Еще более Карамзин сблизился и подружился в Петербурге со старшим братом Ивана Ивановича, Александром Ивановичем, о котором сохранилось несколько воспоминаний в «Письмах русского путешественника» и в статье «Цветок на гроб моего Агатона».

«Едва ли не с год мы были неразлучны, – продолжает Дмитриев, – склонность наша к словесности, может быть, что-то сходное и в нравственных качествах, укрепляли нашу связь день ото дня более: мы давали взаимный отчет в нашем чтении. Между тем я показывал ему иногда мелкие мои переводы, которые были печатаны особо и в тогдашних журналах; следуя моему примеру, он принялся и сам за переводы. Первым опытом его был разговор австрийской Марии-Терезии с нашей императрицей Елисаветою в Елисейских полях, переведенный им с немецкого языка».

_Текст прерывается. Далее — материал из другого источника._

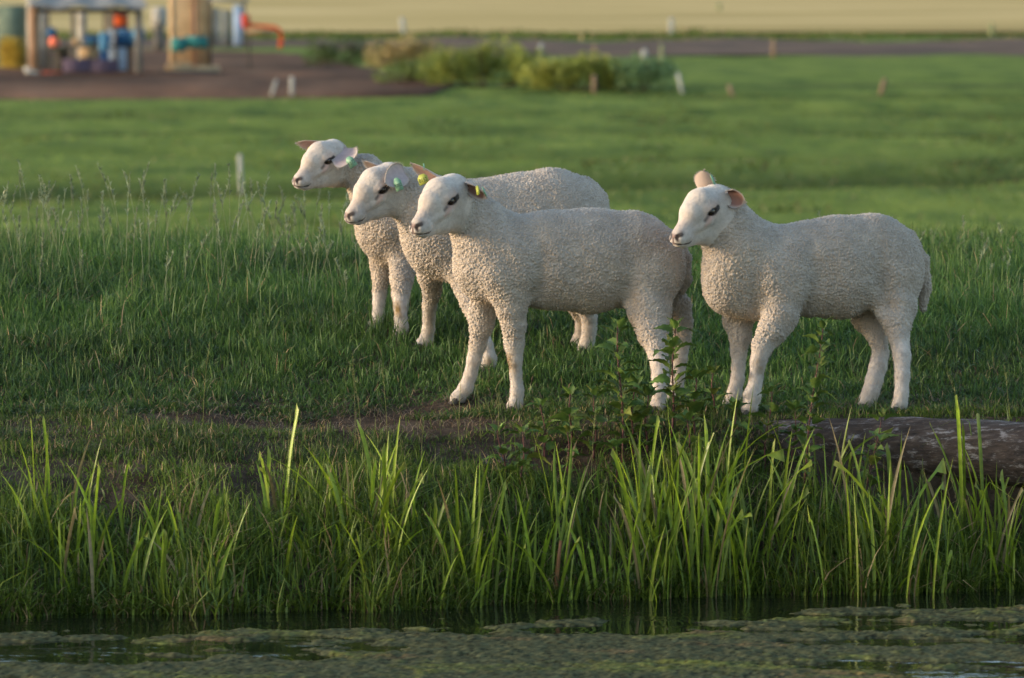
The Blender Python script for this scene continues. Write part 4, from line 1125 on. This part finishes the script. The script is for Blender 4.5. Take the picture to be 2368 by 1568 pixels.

«Я советовал ему показать его книгопродавцу Миллеру, который покупал и печатал переводы, платя за них, по произвольной оценке и согласию переводчика, книгами из своей книжной лавки. Не могу без улыбки вспомнить, с каким торжественным видом добрый и милый юноша Карамзин вбежал ко мне, держа в обеих руках по два томика Фильдингова „Томаса Джонса“ („Tom Jones“), в маленьком формате с картинками, перевода Харламова. Это было первым его возмездием за словесные труды».

«Словесные труды» прельстили Карамзина. В том же 1783 году он перевел идиллию Геснера «Деревянная нога», в которой каждая фраза удивительно хорошо восстанавливает перед нами язык слащавой и добродетельной немецкой поэзии прошлого века – до Гете и Шиллера. В идиллии речь идет, разумеется, о молодом пастухе, пасущем коз на берегу источника, о приятном шуме свирели, о добродетельном старце, поучающем юношество, и многих других одинаковых вещах.